■ GIVEN REQUEST:
Return all lines where the word "this" can be found.

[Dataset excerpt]
________________________
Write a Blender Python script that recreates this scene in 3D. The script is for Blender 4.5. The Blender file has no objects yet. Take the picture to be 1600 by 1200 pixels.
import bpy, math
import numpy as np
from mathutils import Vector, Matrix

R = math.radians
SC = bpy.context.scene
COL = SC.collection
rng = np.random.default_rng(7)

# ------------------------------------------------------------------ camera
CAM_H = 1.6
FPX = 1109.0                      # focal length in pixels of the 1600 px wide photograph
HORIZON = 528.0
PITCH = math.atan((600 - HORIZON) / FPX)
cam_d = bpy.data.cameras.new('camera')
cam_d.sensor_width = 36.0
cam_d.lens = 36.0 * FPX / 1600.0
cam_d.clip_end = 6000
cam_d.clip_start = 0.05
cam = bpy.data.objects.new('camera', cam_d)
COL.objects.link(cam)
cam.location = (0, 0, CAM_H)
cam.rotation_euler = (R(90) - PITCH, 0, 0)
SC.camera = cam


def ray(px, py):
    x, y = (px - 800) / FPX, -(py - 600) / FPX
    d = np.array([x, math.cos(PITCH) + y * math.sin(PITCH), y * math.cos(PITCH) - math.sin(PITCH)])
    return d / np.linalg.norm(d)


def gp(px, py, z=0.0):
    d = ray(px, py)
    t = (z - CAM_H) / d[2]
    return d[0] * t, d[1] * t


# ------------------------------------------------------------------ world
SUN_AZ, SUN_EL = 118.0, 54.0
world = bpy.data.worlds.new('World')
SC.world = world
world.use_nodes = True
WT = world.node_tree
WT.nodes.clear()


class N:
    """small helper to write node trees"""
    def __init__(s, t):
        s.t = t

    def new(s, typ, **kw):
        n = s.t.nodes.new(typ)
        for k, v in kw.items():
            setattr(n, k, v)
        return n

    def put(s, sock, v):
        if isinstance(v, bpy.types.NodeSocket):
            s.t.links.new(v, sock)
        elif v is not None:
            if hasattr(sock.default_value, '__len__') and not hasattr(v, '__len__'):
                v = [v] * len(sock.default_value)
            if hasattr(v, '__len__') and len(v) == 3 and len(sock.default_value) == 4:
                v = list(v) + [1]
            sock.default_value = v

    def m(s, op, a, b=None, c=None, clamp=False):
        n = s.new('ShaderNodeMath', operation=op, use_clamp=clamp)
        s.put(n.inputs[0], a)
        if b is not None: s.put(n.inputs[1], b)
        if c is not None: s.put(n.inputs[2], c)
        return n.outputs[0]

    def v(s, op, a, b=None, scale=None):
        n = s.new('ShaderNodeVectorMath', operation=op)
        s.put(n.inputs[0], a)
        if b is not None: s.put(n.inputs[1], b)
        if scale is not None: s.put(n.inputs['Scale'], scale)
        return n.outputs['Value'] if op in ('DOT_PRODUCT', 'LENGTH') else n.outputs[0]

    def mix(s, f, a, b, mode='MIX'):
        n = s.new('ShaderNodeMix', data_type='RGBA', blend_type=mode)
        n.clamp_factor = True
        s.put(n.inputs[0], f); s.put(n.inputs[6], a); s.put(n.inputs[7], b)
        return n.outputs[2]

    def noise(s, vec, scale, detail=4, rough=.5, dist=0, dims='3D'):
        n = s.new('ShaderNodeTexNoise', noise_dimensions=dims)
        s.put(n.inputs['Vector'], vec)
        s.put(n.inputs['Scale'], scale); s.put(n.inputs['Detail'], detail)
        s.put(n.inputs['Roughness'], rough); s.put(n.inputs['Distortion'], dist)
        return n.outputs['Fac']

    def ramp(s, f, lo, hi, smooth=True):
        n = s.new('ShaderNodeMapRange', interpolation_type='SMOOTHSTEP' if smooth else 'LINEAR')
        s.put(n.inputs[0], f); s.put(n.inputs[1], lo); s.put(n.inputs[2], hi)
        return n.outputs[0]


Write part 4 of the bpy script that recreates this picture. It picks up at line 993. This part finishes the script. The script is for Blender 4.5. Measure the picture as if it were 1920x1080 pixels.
________________________
■ FINISHED TASK:
Write a Blender Python script that recreates this scene in 3D. The script is for Blender 4.5. The Blender file has no objects yet. Take the picture to be 1600 by 1200 pixels.
Write part 4 of the bpy script that recreates this picture. It picks up at line 993. This part finishes the script. The script is for Blender 4.5. Measure the picture as if it were 1920x1080 pixels.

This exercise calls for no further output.